Launched in 2015, Amazon’s managed Elasticsearch service makes it easy to deploy an Elasticsearch cluster in AWS. From metrics analytics to enterprise search, AWS Elasticsearch is a managed service that works well for many use cases with small data ingest rates. It’s important to note that because AWS utilizes the blue-green deployment model when updating domains, an entirely new cluster is created, so data is copied from the old cluster to the new cluster and the old cluster is destroyed while the new cluster becomes the primary. In large clusters, this can take days to complete. 

For organizations seeking to transform their monolithic infrastructure into many microservices, comprehensive logging – and more of it – is a requirement. The transition is made easier with each new microservice logging to Elasticsearch, as it slowly separates the old and expensive logging strategy from the monolith application.

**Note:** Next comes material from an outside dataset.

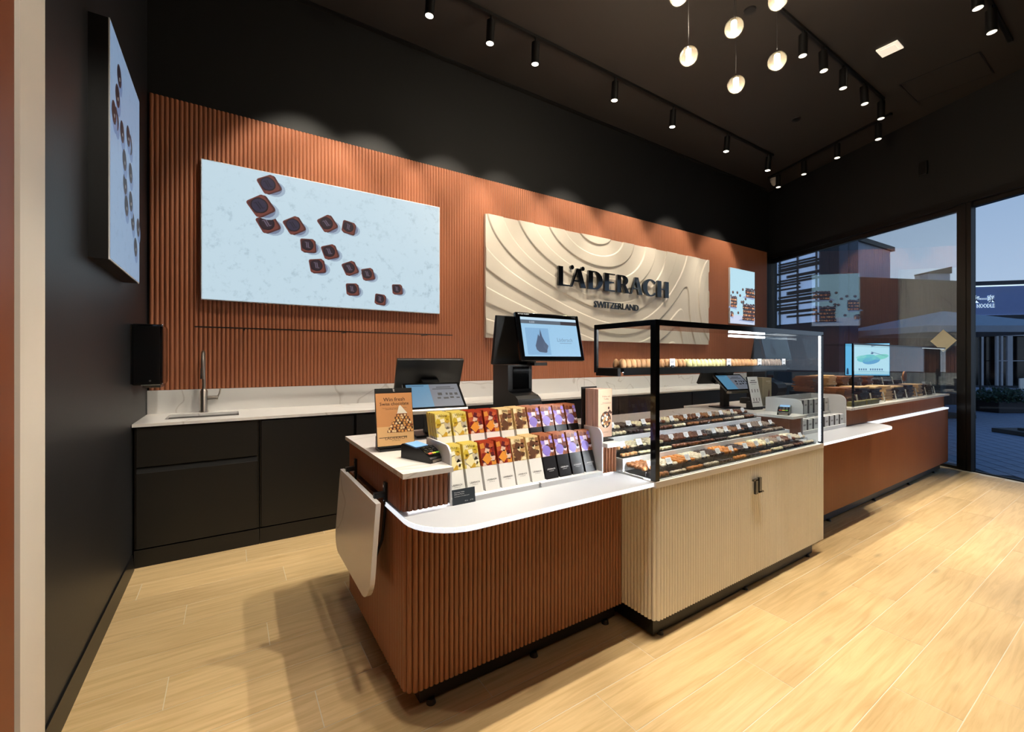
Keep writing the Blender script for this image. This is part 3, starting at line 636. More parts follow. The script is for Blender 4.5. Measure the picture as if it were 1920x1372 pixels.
# ceiling fittings
va, vb = on_z(1642, 94, ZC), on_z(1694, 88, ZC)
vx0, vx1 = min(va.x, vb.x), max(va.x, vb.x)+.0; vy0, vy1 = on_z(1683, 75, ZC).y, on_z(1655, 107, ZC).y
t = thing('ceiling_panel_light', 'cream rectangular light panel set in the dark ceiling', 'ceiling light', ((vx0+vx1)/2, (vy0+vy1)/2, ZC))
hx, hy = (vx1-vx0)/2, (vy1-vy0)/2
B().box(-hx, hx, -hy, hy, -.012, 0).obj('frame', 'vent_white', t)
B().box(-hx+.03, hx-.03, -hy+.03, hy-.03, -.016, -.0122).obj('diffuser', 'vent_white', t)
ha, hb, hc = on_z(1684, 159, ZC), on_z(1719, 191, ZC), on_z(1865, 137, ZC)
t = thing('ceiling_hatch', 'flush dark access hatch outlined in the ceiling near the window', 'hatch', ((ha.x+hb.x)/2, (hb.y+hc.y)/2, ZC))
hx, hy = abs(hb.x-ha.x)/2, abs(hb.y-hc.y)/2
B().box(-hx+.012, hx-.012, -hy+.012, hy-.012, -.004, 0).obj('lid', 'ceiling_paint', t)
for a, c, d, e in ((-hx, -hx+.01, -hy, hy), (hx-.01, hx, -hy, hy), (-hx+.01, hx-.01, -hy, -hy+.01), (-hx+.01, hx-.01, hy-.01, hy)): B().box(a, c, d, e, -.006, 0).obj('edge_strip', 'black_satin', t)
for u, v, lb in ((1493, 222.5, 'small round black ceiling disc below the pendants'), (1406, 19, 'small round black ceiling disc between the pendants')):
    q = on_z(u, v, ZC); o = B().cyl((0, 0, -.012), (0, 0, 0), .05, .055, 16).obj('ceiling_disc', 'black_satin', None, (q.x, q.y, ZC)); tag(o, lb, 'ceiling disc', 'round ceiling discs')
q = on_z(1453, 345, ZC-.10)
t = thing('security_camera', 'small white dome security camera on the ceiling in the far corner', 'camera', (q.x, q.y, ZC))
B().cyl((0, 0, -.05), (0, 0, 0), .075, .08, 18).obj('mount', 'white_paint', t)
B().lathe([(.0, -.135), (.03, -.125), (.055, -.095), (.07, -.05)], 18).obj('dome', 'white_paint', t)
B().cyl((0, -.02, -.15), (0, -.02, -.125), .02, n=12).obj('lens', 'black_gloss', t)
q = W0+WD*win_s(1735); o = B().box(-.05, .05, -.03, 0, -.09, .09, bev=.006).obj('wall_box', 'black_satin', None, (q.x-.022*WN.x, q.y-.022*WN.y, on_x(1735, 316, q.x).z), (0, 0, PI/2-WA)); o.rotation_euler = (0, 0, math.atan2(-WD.y, -WD.x)); tag(o, 'small black box mounted high on the wall above the window', 'wall box')

# ------------------------------------------------------------------ fluted counters
FP = .0215
def kid(o, root): o.parent = root; o.location = o.location-root.location; return o
def half_round(p, d, h, mat, n=7):
    row = [(p*.5*-math.cos(PI*i/n)*.98, -d*math.sin(PI*i/n)) for i in range(n+1)]
    b = B(); b.add([(x, y, 0) for x, y in row]+[(x, y, h) for x, y in row], [(i, i+1, n+2+i, n+1+i) for i in range(n)], smooth=True)
    b.add([(x, y, 0) for x, y in row]+[(x, y, h) for x, y in row], [tuple(range(n, -1, -1)), tuple(range(n+1, 2*n+2))]); return b.mesh('flute', mat)
def fl_path(pts):                                  # polyline -> (x, y, angle) each pitch; left-hand normal is outward when walking +x along the front
    out = []; carry = FP/2
    for (a, c) in zip(pts, pts[1:]):
        a = Vector(a); c = Vector(c); L_ = (c-a).length; d = (c-a)/L_; s_ = carry
        while s_ < L_: q = a+d*s_; out.append((q.x, q.y, math.atan2(d.y, d.x))); s_ += FP
        carry = s_-L_
    return out
def corner_path(xl, xr, yf, yb, r, left=True):      # walk from back of left side, round the corner, along the front to xr
    p_ = [(xl, yb), (xl, yf+r)] if left else []
    p_ += [(xl+r-r*math.cos(PI/2*i/8), yf+r-r*math.sin(PI/2*i/8)) for i in range(1, 9)]+[(xr, yf)]
    return p_
def flutes(path, z0, z1, mat, root):
    me = half_round(FP, .0105, z1-z0, mat)
    for x, y, a in fl_path(path): kid(put('flute', me, None, Vector((x, y, z0)), (0, 0, a)), root)
def fluted_sheet(x0, x1, y, z0, z1, mat, root, name='fluted_front'):
    n_ = int((x1-x0)/FP); row = []
    for i in range(n_):
        for a, h in ((0, 0), (.15, .6), (.5, 1), (.85, .6)): row.append((x0+(i+a)*FP, y-h*.0085))
    row.append((x0+n_*FP, y)); n_ = len(row)
    o = B().add([(a, c, z0) for a, c in row]+[(a, c, z1) for a, c in row], [(i, i+1, n_+i+1, n_+i) for i in range(n_-1)], smooth=True).obj(name, mat); kid(o, root); return o

HS, HU = .78, .947                                  # lit shelf height, upper counter height
sc_ = thing('sales_counter', 'reddish brown fluted sales counter with a glowing white curved shelf at the front left', 'counter', (.57, 1.61, 0))
K = lambda b_, nm, mt: kid(b_.obj(nm, mt), sc_)
XF, YFc = .569, 1.609
K(B().prism([(x, y) for x, y in corner_path(XF, 1.72, YFc, 2.53, .04)]+[(1.72, 2.53)], .1, HS-.021), 'body', 'brown_flute')
K(B().box(.634, 1.722, 1.65, 2.48, .014, .1), 'plinth', 'black_satin')
for x in (.68, 1.19, 1.65): K(B().cyl((x, 1.645, 0), (x, 1.645, .02), .02, .014, 12), 'levelling_foot', 'black_plastic')
flutes(corner_path(XF, 1.722, YFc, 2.53, .04), .1, HS-.021, 'brown_flute', sc_)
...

Many organizations have mandates around data access and authentication. Elasticsearch satisfies compliance obligations in this area through role-based access control, encrypted communications, IP-filtering and auditing. For environments requiring secure implementation of cryptographic modules, FIPS 140-2 is supported in the JVM.

Technical Considerations

With AWS Elasticsearch, operators won’t have direct access to their clusters, which results in consequences such as having less control over the environment or experiencing more difficulty troubleshooting. Similarly, operators will not have access to several features. (A full list of the features AWS does not and cannot provide is here.) Therefore, with an on-premise / self-managed installation of Elasticsearch, you’ll need to ensure engineers have the required expertise to operate the cluster. But, in this scenario, features that were not made available by AWS are now fully within your control.

Future Considerations

As logging analytics matures in the coming years, these offerings will certainly change. Organizations that adapt to this change should also be sure to retain flexibility to pivot away, if necessary, to avoid vendor lock-in. Amazon’s CloudWatch Logs Insights is becoming a strong offering, especially for organizations that are looking for a quick and easy-to-deploy service. Logs Insights allows users to examine logs in serverless applications, containerized environments and much more, including the ability to see multiple log groups as one. If AWS develops alerting capabilities within Logs Insights, it could emerge as a fully integrated pay-as-you-go IT operations service.

Final Thoughts

In terms of pricing, expandability, support and security, Elasticsearch is a leader in the log event management space. This scalable, cost-effective log analytics solution reduces costs and improves management and operations, making it possible to meet your business and technology objectives.